§ **SOURCE MATERIAL**

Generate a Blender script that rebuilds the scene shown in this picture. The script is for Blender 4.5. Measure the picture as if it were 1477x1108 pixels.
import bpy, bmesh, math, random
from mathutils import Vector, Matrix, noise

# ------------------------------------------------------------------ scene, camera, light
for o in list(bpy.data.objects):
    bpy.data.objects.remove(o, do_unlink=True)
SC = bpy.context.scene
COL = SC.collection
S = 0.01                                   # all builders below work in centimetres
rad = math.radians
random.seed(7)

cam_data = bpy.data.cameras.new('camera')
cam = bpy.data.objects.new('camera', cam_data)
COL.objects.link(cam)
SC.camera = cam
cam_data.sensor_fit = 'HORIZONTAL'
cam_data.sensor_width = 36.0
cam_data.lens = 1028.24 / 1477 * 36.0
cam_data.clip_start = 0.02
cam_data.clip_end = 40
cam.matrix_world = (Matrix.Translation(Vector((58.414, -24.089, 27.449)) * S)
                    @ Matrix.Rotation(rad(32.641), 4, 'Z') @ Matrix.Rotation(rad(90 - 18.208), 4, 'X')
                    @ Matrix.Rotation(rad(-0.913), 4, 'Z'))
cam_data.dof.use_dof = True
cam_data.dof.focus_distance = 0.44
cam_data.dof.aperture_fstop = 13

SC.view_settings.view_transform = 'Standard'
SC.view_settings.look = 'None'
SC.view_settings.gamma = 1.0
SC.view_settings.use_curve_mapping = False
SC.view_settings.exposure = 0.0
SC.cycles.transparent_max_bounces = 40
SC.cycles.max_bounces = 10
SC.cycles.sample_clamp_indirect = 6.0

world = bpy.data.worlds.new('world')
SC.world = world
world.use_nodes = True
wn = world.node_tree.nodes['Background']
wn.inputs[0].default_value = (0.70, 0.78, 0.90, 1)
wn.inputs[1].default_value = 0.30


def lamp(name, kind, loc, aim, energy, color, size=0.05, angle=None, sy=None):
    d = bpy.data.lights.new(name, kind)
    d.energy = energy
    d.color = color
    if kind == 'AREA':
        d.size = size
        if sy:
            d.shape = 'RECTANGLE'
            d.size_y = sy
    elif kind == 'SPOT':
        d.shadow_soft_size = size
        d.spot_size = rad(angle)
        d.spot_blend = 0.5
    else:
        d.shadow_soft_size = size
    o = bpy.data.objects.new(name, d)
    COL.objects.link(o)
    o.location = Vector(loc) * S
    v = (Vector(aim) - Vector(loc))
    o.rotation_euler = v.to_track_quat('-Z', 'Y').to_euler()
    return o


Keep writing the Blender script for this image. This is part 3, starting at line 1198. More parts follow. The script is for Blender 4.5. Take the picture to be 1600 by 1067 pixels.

§ **DIRECTIONS**
Please copy only these lines, exactly: the first line of the records through the line containing "cam_data.dof.aperture_fstop = 13", ends included.

§ **EXERCISE RESPONSE**
Generate a Blender script that rebuilds the scene shown in this picture. The script is for Blender 4.5. Measure the picture as if it were 1477x1108 pixels.
import bpy, bmesh, math, random
from mathutils import Vector, Matrix, noise

# ------------------------------------------------------------------ scene, camera, light
for o in list(bpy.data.objects):
    bpy.data.objects.remove(o, do_unlink=True)
SC = bpy.context.scene
COL = SC.collection
S = 0.01                                   # all builders below work in centimetres
rad = math.radians
random.seed(7)

cam_data = bpy.data.cameras.new('camera')
cam = bpy.data.objects.new('camera', cam_data)
COL.objects.link(cam)
SC.camera = cam
cam_data.sensor_fit = 'HORIZONTAL'
cam_data.sensor_width = 36.0
cam_data.lens = 1028.24 / 1477 * 36.0
cam_data.clip_start = 0.02
cam_data.clip_end = 40
cam.matrix_world = (Matrix.Translation(Vector((58.414, -24.089, 27.449)) * S)
                    @ Matrix.Rotation(rad(32.641), 4, 'Z') @ Matrix.Rotation(rad(90 - 18.208), 4, 'X')
                    @ Matrix.Rotation(rad(-0.913), 4, 'Z'))
cam_data.dof.use_dof = True
cam_data.dof.focus_distance = 0.44
cam_data.dof.aperture_fstop = 13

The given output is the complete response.